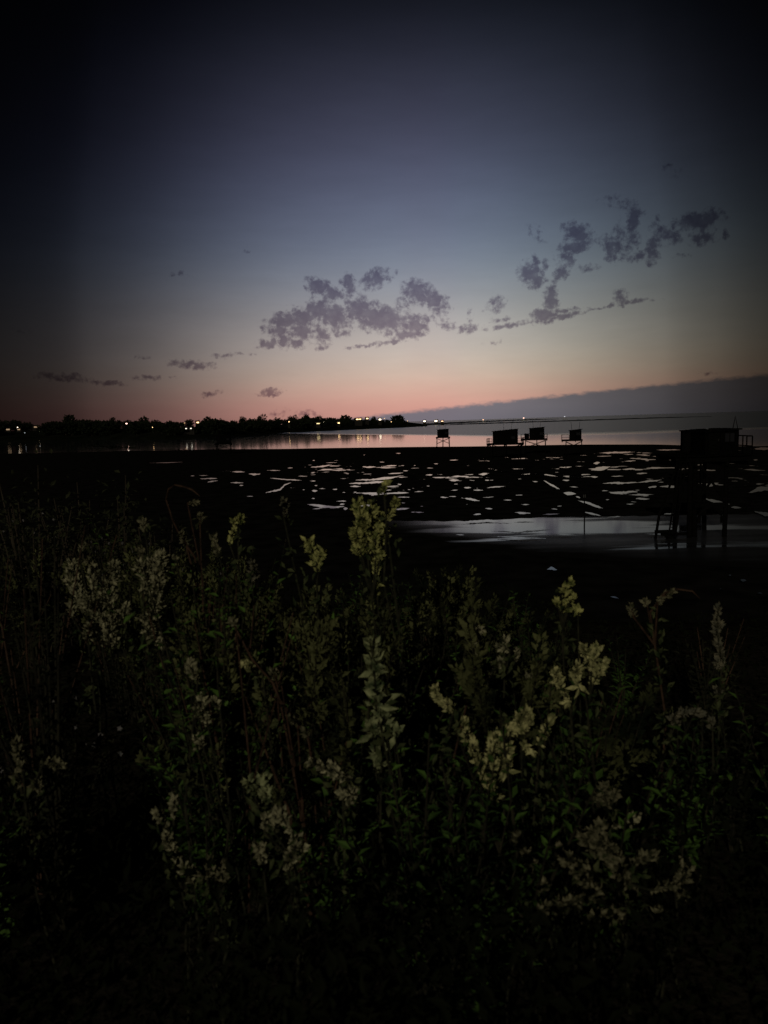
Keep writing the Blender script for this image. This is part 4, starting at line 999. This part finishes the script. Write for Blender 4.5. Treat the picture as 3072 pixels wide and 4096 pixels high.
# ---- dark leafy weeds that fill the bank
def make_weed(name, h, nbr, leafL, mleaf, mstem, seed, flowers=0, lsz=1.0):
    rr = random.Random(seed); root = empty(name, (0, 0, 0)); sm, lf, flw = MB(), MB(), []
    for k in range(nbr):
        th = rr.uniform(0, 6.28); out_ = rr.uniform(.05, .30)*h; hh = h*rr.uniform(.6, 1)
        P = [Vector((0, 0, -.03)), Vector((math.cos(th)*out_*.35, math.sin(th)*out_*.35, hh*.5)), Vector((math.cos(th)*out_, math.sin(th)*out_, hh))]
        sm.tube(P, [.005, .004, .0015], 5)
        m_ = rr.randint(20, 32)
        for i in range(m_):
            f = .15 + .85*i/m_; p = P[0].lerp(P[1], f*2) if f < .5 else P[1].lerp(P[2], f*2-1)
            a = i*2.4 + th; d = Vector((math.cos(a), math.sin(a), rr.uniform(.1, .9))).normalized()
            L = leafL*(1.15-.75*f)*rr.uniform(.7, 1.2)*lsz
            lf.leaf(p, d, Vector((rr.uniform(-.4, .4), rr.uniform(-.8, .2), 1)), L, L*.42)
        if flowers:
            for _ in range(flowers):
                p = P[2] + Vector((rr.gauss(0, .03), rr.gauss(0, .03), rr.uniform(-.05, .03)))
                fl = MB(); i0 = None
                for q in range(5):
                    a = q*1.257; d = Vector((math.cos(a), -.35, math.sin(a))).normalized()
                    fl.leaf(p, d, Vector((0, -1, .2)), .009, .008)
                fl.f = [tuple(0 if v % 5 == 0 else v for v in f_) for f_ in fl.f]      # petals share one centre
                flw.append(fl)
    sm.build('stem', mstem, root); lf.build('foliage', mleaf, root)
    for fl in flw: fl.build('flower', M_flower, root)
    return root
def drop_unused(pr, used):
    for k, o in enumerate(pr):
        if k not in used:
            for c in list(o.children_recursive): bpy.data.objects.remove(c)
            bpy.data.objects.remove(o)
def veg_limit(px): return lerp_table(VEG, min(max(px, 0), 3072))
def make_spray(name, h, seed):
    root = empty(name, (0, 0, 0)); sm, lf = MB(), MB()
    for k in range(rnd.randint(4, 6)):
        th = rnd.uniform(0, 6.28); o_ = rnd.uniform(.1, .38)*h; hh = h*rnd.uniform(.65, 1)
        P = [Vector((0, 0, -.03)), Vector((math.cos(th)*o_*.3, math.sin(th)*o_*.3, hh*.45)), Vector((math.cos(th)*o_*.75, math.sin(th)*o_*.75, hh*.82)), Vector((math.cos(th)*o_, math.sin(th)*o_, hh))]
        sm.tube(P, [.004, .003, .002, .001], 5)
        spike(lf, P[1:], .022, .017, .55)
        for _ in range(3):
            p = P[1].lerp(P[2], rnd.random()); q = p + (rv(1) + Vector((0, 0, 1))).normalized()*rnd.uniform(.06, .14)
            spike(lf, [p, q], .014, .014, .8)
    sm.build('stem', M_fstem, root); lf.build('foliage', M_olive, root)
    return root
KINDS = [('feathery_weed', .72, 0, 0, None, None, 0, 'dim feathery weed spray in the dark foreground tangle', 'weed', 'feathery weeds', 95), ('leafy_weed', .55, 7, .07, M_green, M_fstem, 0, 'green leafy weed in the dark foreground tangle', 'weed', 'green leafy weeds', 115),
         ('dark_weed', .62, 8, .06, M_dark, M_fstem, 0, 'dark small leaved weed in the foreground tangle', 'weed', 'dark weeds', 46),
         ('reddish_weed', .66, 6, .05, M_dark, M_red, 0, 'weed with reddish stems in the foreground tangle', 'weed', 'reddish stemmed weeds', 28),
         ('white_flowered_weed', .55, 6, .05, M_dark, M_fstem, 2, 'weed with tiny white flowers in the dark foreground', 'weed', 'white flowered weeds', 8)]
for (nm, h, nb_, ll, ml, ms, fl, lab, cat, grp, count) in KINDS:
    pr = [make_spray(nm, h*(.8 + .22*k), k) for k in range(5)] if nm == 'feathery_weed' else [make_weed(nm, h*(.85 + .32*k), nb_ + k, ll, ml, ms, 100 + 7*k + len(nm), fl) for k in range(4)]
    done = 0; fresh = set(); tries = 0
    while done < count and tries < 4000:
        tries += 1
        px = rnd.uniform(-150, 3220); y = 1.45 + 4.2 * rnd.random() ** 1.4
        if nm == 'feathery_weed' and (not (450 < px < 2500) or y < 2.3) and rnd.random() < .85: continue
        if y < 2.35 and rnd.random() < .9: continue
        if (px < 420 or px > 2450) and rnd.random() < .65: continue
        if 230 < px < 720 and y < 2.95: continue
        if nm == 'leafy_weed' and not (700 < px < 2150) and rnd.random() < .75: continue
        if nm == 'white_flowered_weed' and not (150 < px < 900 or 1850 < px < 2300): continue
        k = rnd.randrange(len(pr)); kh = (.83 + .22*k) if nm == 'feathery_weed' else (.88 + .32*k)
        x = at_y(px, 2700, y).x; z = bank_z(x, y)
        if mnoise.noise(Vector((x*1.1, y*1.1, 7))) < .02: continue; sc = rnd.uniform(.75, 1.25)
        tx, ty = project(Vector((x, y, z + h*sc*kh)))
        if ty < veg_limit(tx) + 10: continue
        o = pr[k] if k not in fresh else copy_tree(pr[k]); fresh.add(k)
        o.location = (x, y, z); o.scale = (sc, sc, sc); o.rotation_euler.z = rnd.uniform(0, 6.28); done += 1
        tag(o, lab, cat, grp)
    drop_unused(pr, fresh)

# ---- dark shrubs closing the left side
def make_shrub(px, pytop, wpx, d, label, seed):
    top = at_y(px, pytop, d); z0 = bank_z(top.x, d); h = top.z - z0; w = wpx*d/F
    root = empty('shrub', (top.x, d, z0)); rr = random.Random(seed)
    st, lf = MB(), MB()
    for k in range(16):
        th = rr.uniform(0, 6.28); o_ = rr.uniform(.1, .5)*w; hh = h*rr.uniform(.55, 1.0)*(1-.35*(o_/w)**2*2)
        P = [Vector((rr.uniform(-.1, .1), rr.uniform(-.1, .1), -.05)), Vector((math.cos(th)*o_*.5, math.sin(th)*o_*.4, hh*.5)), Vector((math.cos(th)*o_, math.sin(th)*o_*.6, hh))]
        st.tube(P, [.014, .010, .003], 5)
        for i in range(90):
            f = rr.uniform(.15, 1.02); p = P[0].lerp(P[1], f*2) if f < .5 else P[1].lerp(P[2], f*2-1)
            p = p + Vector((rr.gauss(0, .07), rr.gauss(0, .07), rr.gauss(0, .05)))
            d_ = Vector((rr.uniform(-1, 1), rr.uniform(-1, 1), rr.uniform(-.2, 1))).normalized()
            L = rr.uniform(.03, .065); lf.leaf(p, d_, Vector((rr.uniform(-1, 1), rr.uniform(-1, .3), 1)), L, L*.45)
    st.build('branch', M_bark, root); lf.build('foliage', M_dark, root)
    tag(root, label, 'shrub', 'dark shrubs on the left bank')
make_shrub(90, 1830, 560, 5.2, 'dark shrub at the far left edge hiding the near shore', 301)
make_shrub(300, 1870, 420, 5.8, 'dark shrub left of the upright shrub over the water line', 302)
make_shrub(440, 1815, 190, 5.0, 'narrow upright dark shrub reaching up to the water line at the left', 303)
make_shrub(620, 2010, 300, 4.6, 'low dark shrub behind the tall arching dry stalk', 304)

# ---- low tangle between the weeds
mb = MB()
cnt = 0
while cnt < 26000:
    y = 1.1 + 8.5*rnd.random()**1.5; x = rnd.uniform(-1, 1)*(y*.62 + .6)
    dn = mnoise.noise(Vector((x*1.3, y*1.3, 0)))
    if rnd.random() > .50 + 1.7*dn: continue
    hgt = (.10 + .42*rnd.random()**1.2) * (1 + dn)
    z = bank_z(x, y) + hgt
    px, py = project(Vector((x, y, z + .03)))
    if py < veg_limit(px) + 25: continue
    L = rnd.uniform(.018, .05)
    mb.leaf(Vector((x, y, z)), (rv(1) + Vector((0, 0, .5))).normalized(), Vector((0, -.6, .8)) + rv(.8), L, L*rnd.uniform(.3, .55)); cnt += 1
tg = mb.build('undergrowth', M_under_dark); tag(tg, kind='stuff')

* WHAT TO WORK ON *
In the material above, locate the line containing "st.build('branch', M_bark, root);" and the line containing "if rnd.random() > .50 + 1.7*dn: continue". Transcribe exactly those two lines and every line between them, and nothing more.

* COMPLETE RESPONSE *
    st.build('branch', M_bark, root); lf.build('foliage', M_dark, root)
    tag(root, label, 'shrub', 'dark shrubs on the left bank')
make_shrub(90, 1830, 560, 5.2, 'dark shrub at the far left edge hiding the near shore', 301)
make_shrub(300, 1870, 420, 5.8, 'dark shrub left of the upright shrub over the water line', 302)
make_shrub(440, 1815, 190, 5.0, 'narrow upright dark shrub reaching up to the water line at the left', 303)
make_shrub(620, 2010, 300, 4.6, 'low dark shrub behind the tall arching dry stalk', 304)

# ---- low tangle between the weeds
mb = MB()
cnt = 0
while cnt < 26000:
    y = 1.1 + 8.5*rnd.random()**1.5; x = rnd.uniform(-1, 1)*(y*.62 + .6)
    dn = mnoise.noise(Vector((x*1.3, y*1.3, 0)))
    if rnd.random() > .50 + 1.7*dn: continue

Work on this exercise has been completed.